#### Material ####

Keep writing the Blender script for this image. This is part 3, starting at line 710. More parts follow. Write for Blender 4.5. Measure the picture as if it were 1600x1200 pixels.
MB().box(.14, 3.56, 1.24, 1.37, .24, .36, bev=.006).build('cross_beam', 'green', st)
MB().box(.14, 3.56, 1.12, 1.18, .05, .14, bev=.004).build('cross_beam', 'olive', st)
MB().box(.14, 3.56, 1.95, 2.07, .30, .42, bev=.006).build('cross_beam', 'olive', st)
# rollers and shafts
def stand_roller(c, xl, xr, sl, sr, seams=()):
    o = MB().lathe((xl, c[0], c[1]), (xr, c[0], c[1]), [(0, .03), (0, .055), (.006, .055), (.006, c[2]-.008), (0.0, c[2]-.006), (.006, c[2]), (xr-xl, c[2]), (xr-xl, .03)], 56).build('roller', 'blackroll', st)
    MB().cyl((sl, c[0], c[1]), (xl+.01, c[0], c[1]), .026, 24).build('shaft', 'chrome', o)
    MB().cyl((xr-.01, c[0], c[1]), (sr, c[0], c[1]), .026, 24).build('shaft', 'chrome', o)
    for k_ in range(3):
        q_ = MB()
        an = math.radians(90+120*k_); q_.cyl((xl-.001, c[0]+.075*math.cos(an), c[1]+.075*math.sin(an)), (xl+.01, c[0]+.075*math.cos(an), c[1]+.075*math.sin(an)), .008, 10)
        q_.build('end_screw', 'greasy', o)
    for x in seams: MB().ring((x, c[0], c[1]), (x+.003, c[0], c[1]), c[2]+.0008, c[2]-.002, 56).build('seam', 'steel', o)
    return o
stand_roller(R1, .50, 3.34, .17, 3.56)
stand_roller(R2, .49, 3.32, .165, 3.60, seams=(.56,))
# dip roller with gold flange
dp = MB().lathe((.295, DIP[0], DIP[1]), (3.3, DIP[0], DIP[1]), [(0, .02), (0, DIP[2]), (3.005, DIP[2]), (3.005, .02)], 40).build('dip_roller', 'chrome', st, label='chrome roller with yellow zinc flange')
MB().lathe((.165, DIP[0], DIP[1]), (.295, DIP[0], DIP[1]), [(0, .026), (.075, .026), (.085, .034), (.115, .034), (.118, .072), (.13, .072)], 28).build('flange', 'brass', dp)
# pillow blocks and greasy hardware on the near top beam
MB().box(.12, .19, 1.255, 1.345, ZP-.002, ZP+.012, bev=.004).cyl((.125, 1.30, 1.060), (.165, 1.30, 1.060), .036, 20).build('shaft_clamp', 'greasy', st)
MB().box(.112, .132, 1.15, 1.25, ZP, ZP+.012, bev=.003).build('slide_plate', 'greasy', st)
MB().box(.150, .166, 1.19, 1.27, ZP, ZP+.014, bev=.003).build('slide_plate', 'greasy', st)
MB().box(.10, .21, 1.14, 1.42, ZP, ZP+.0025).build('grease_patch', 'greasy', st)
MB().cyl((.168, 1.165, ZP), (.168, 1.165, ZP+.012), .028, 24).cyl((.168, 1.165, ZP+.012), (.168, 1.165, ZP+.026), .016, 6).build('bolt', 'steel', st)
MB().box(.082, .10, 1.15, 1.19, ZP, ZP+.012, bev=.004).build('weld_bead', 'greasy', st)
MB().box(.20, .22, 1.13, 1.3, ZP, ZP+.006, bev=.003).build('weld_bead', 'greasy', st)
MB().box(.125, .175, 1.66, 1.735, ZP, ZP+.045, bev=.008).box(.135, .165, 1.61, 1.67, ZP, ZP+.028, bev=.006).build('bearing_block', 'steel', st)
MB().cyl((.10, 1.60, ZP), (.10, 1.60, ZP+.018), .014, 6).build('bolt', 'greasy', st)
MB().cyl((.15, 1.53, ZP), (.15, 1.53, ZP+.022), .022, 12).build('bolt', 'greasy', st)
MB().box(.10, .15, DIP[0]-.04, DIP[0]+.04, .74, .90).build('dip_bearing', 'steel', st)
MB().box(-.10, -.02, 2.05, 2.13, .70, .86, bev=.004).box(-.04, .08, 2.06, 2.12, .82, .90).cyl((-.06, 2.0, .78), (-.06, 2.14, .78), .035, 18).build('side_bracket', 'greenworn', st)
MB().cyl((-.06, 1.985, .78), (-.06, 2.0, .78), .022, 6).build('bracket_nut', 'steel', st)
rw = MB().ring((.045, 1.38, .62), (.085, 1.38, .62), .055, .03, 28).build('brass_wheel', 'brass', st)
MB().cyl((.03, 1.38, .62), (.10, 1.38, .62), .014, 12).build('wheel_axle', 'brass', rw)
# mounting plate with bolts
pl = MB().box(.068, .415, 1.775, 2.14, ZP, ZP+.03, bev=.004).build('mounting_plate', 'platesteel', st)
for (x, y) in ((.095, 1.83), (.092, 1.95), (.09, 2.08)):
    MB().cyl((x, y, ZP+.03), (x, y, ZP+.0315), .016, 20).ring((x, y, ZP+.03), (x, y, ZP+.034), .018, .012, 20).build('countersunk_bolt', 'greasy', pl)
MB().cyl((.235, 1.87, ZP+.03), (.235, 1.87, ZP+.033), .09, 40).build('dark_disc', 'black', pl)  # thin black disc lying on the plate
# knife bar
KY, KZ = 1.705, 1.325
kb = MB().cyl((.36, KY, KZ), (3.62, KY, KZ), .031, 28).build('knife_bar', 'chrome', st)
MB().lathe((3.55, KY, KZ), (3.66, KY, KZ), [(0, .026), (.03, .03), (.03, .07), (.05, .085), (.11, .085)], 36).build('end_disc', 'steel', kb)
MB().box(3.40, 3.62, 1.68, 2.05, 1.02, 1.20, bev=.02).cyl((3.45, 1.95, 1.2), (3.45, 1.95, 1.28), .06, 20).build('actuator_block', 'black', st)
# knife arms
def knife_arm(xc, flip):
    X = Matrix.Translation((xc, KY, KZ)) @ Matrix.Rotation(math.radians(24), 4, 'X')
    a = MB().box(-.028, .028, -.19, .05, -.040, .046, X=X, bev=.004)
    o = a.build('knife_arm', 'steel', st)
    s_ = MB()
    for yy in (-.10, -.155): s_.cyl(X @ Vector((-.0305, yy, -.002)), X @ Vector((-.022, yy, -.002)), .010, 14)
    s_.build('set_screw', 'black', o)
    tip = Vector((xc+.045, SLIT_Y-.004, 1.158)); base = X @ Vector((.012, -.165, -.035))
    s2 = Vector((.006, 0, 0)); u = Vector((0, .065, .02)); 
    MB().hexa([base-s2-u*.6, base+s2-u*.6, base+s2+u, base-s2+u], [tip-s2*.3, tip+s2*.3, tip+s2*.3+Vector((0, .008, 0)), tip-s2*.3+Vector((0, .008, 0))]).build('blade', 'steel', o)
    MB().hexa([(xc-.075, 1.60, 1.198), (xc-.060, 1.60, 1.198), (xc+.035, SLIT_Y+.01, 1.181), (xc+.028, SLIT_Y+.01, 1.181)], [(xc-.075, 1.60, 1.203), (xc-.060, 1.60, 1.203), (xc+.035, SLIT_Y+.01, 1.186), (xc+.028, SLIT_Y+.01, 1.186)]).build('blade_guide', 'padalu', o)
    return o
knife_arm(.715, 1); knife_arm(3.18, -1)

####

Transcribe the material above word for word.

> Task response:
Keep writing the Blender script for this image. This is part 3, starting at line 710. More parts follow. Write for Blender 4.5. Measure the picture as if it were 1600x1200 pixels.
MB().box(.14, 3.56, 1.24, 1.37, .24, .36, bev=.006).build('cross_beam', 'green', st)
MB().box(.14, 3.56, 1.12, 1.18, .05, .14, bev=.004).build('cross_beam', 'olive', st)
MB().box(.14, 3.56, 1.95, 2.07, .30, .42, bev=.006).build('cross_beam', 'olive', st)
# rollers and shafts
def stand_roller(c, xl, xr, sl, sr, seams=()):
    o = MB().lathe((xl, c[0], c[1]), (xr, c[0], c[1]), [(0, .03), (0, .055), (.006, .055), (.006, c[2]-.008), (0.0, c[2]-.006), (.006, c[2]), (xr-xl, c[2]), (xr-xl, .03)], 56).build('roller', 'blackroll', st)
    MB().cyl((sl, c[0], c[1]), (xl+.01, c[0], c[1]), .026, 24).build('shaft', 'chrome', o)
    MB().cyl((xr-.01, c[0], c[1]), (sr, c[0], c[1]), .026, 24).build('shaft', 'chrome', o)
    for k_ in range(3):
        q_ = MB()
        an = math.radians(90+120*k_); q_.cyl((xl-.001, c[0]+.075*math.cos(an), c[1]+.075*math.sin(an)), (xl+.01, c[0]+.075*math.cos(an), c[1]+.075*math.sin(an)), .008, 10)
        q_.build('end_screw', 'greasy', o)
    for x in seams: MB().ring((x, c[0], c[1]), (x+.003, c[0], c[1]), c[2]+.0008, c[2]-.002, 56).build('seam', 'steel', o)
    return o
stand_roller(R1, .50, 3.34, .17, 3.56)
stand_roller(R2, .49, 3.32, .165, 3.60, seams=(.56,))
# dip roller with gold flange
dp = MB().lathe((.295, DIP[0], DIP[1]), (3.3, DIP[0], DIP[1]), [(0, .02), (0, DIP[2]), (3.005, DIP[2]), (3.005, .02)], 40).build('dip_roller', 'chrome', st, label='chrome roller with yellow zinc flange')
MB().lathe((.165, DIP[0], DIP[1]), (.295, DIP[0], DIP[1]), [(0, .026), (.075, .026), (.085, .034), (.115, .034), (.118, .072), (.13, .072)], 28).build('flange', 'brass', dp)
# pillow blocks and greasy hardware on the near top beam
MB().box(.12, .19, 1.255, 1.345, ZP-.002, ZP+.012, bev=.004).cyl((.125, 1.30, 1.060), (.165, 1.30, 1.060), .036, 20).build('shaft_clamp', 'greasy', st)
MB().box(.112, .132, 1.15, 1.25, ZP, ZP+.012, bev=.003).build('slide_plate', 'greasy', st)
MB().box(.150, .166, 1.19, 1.27, ZP, ZP+.014, bev=.003).build('slide_plate', 'greasy', st)
MB().box(.10, .21, 1.14, 1.42, ZP, ZP+.0025).build('grease_patch', 'greasy', st)
MB().cyl((.168, 1.165, ZP), (.168, 1.165, ZP+.012), .028, 24).cyl((.168, 1.165, ZP+.012), (.168, 1.165, ZP+.026), .016, 6).build('bolt', 'steel', st)
MB().box(.082, .10, 1.15, 1.19, ZP, ZP+.012, bev=.004).build('weld_bead', 'greasy', st)
MB().box(.20, .22, 1.13, 1.3, ZP, ZP+.006, bev=.003).build('weld_bead', 'greasy', st)
MB().box(.125, .175, 1.66, 1.735, ZP, ZP+.045, bev=.008).box(.135, .165, 1.61, 1.67, ZP, ZP+.028, bev=.006).build('bearing_block', 'steel', st)
MB().cyl((.10, 1.60, ZP), (.10, 1.60, ZP+.018), .014, 6).build('bolt', 'greasy', st)
MB().cyl((.15, 1.53, ZP), (.15, 1.53, ZP+.022), .022, 12).build('bolt', 'greasy', st)
MB().box(.10, .15, DIP[0]-.04, DIP[0]+.04, .74, .90).build('dip_bearing', 'steel', st)
MB().box(-.10, -.02, 2.05, 2.13, .70, .86, bev=.004).box(-.04, .08, 2.06, 2.12, .82, .90).cyl((-.06, 2.0, .78), (-.06, 2.14, .78), .035, 18).build('side_bracket', 'greenworn', st)
MB().cyl((-.06, 1.985, .78), (-.06, 2.0, .78), .022, 6).build('bracket_nut', 'steel', st)
rw = MB().ring((.045, 1.38, .62), (.085, 1.38, .62), .055, .03, 28).build('brass_wheel', 'brass', st)
MB().cyl((.03, 1.38, .62), (.10, 1.38, .62), .014, 12).build('wheel_axle', 'brass', rw)
# mounting plate with bolts
pl = MB().box(.068, .415, 1.775, 2.14, ZP, ZP+.03, bev=.004).build('mounting_plate', 'platesteel', st)
for (x, y) in ((.095, 1.83), (.092, 1.95), (.09, 2.08)):
    MB().cyl((x, y, ZP+.03), (x, y, ZP+.0315), .016, 20).ring((x, y, ZP+.03), (x, y, ZP+.034), .018, .012, 20).build('countersunk_bolt', 'greasy', pl)
MB().cyl((.235, 1.87, ZP+.03), (.235, 1.87, ZP+.033), .09, 40).build('dark_disc', 'black', pl)  # thin black disc lying on the plate
# knife bar
KY, KZ = 1.705, 1.325
kb = MB().cyl((.36, KY, KZ), (3.62, KY, KZ), .031, 28).build('knife_bar', 'chrome', st)
MB().lathe((3.55, KY, KZ), (3.66, KY, KZ), [(0, .026), (.03, .03), (.03, .07), (.05, .085), (.11, .085)], 36).build('end_disc', 'steel', kb)
MB().box(3.40, 3.62, 1.68, 2.05, 1.02, 1.20, bev=.02).cyl((3.45, 1.95, 1.2), (3.45, 1.95, 1.28), .06, 20).build('actuator_block', 'black', st)
# knife arms
def knife_arm(xc, flip):
    X = Matrix.Translation((xc, KY, KZ)) @ Matrix.Rotation(math.radians(24), 4, 'X')
    a = MB().box(-.028, .028, -.19, .05, -.040, .046, X=X, bev=.004)
    o = a.build('knife_arm', 'steel', st)
    s_ = MB()
    for yy in (-.10, -.155): s_.cyl(X @ Vector((-.0305, yy, -.002)), X @ Vector((-.022, yy, -.002)), .010, 14)
    s_.build('set_screw', 'black', o)
    tip = Vector((xc+.045, SLIT_Y-.004, 1.158)); base = X @ Vector((.012, -.165, -.035))
    s2 = Vector((.006, 0, 0)); u = Vector((0, .065, .02)); 
    MB().hexa([base-s2-u*.6, base+s2-u*.6, base+s2+u, base-s2+u], [tip-s2*.3, tip+s2*.3, tip+s2*.3+Vector((0, .008, 0)), tip-s2*.3+Vector((0, .008, 0))]).build('blade', 'steel', o)
    MB().hexa([(xc-.075, 1.60, 1.198), (xc-.060, 1.60, 1.198), (xc+.035, SLIT_Y+.01, 1.181), (xc+.028, SLIT_Y+.01, 1.181)], [(xc-.075, 1.60, 1.203), (xc-.060, 1.60, 1.203), (xc+.035, SLIT_Y+.01, 1.186), (xc+.028, SLIT_Y+.01, 1.186)]).build('blade_guide', 'padalu', o)
    return o
knife_arm(.715, 1); knife_arm(3.18, -1)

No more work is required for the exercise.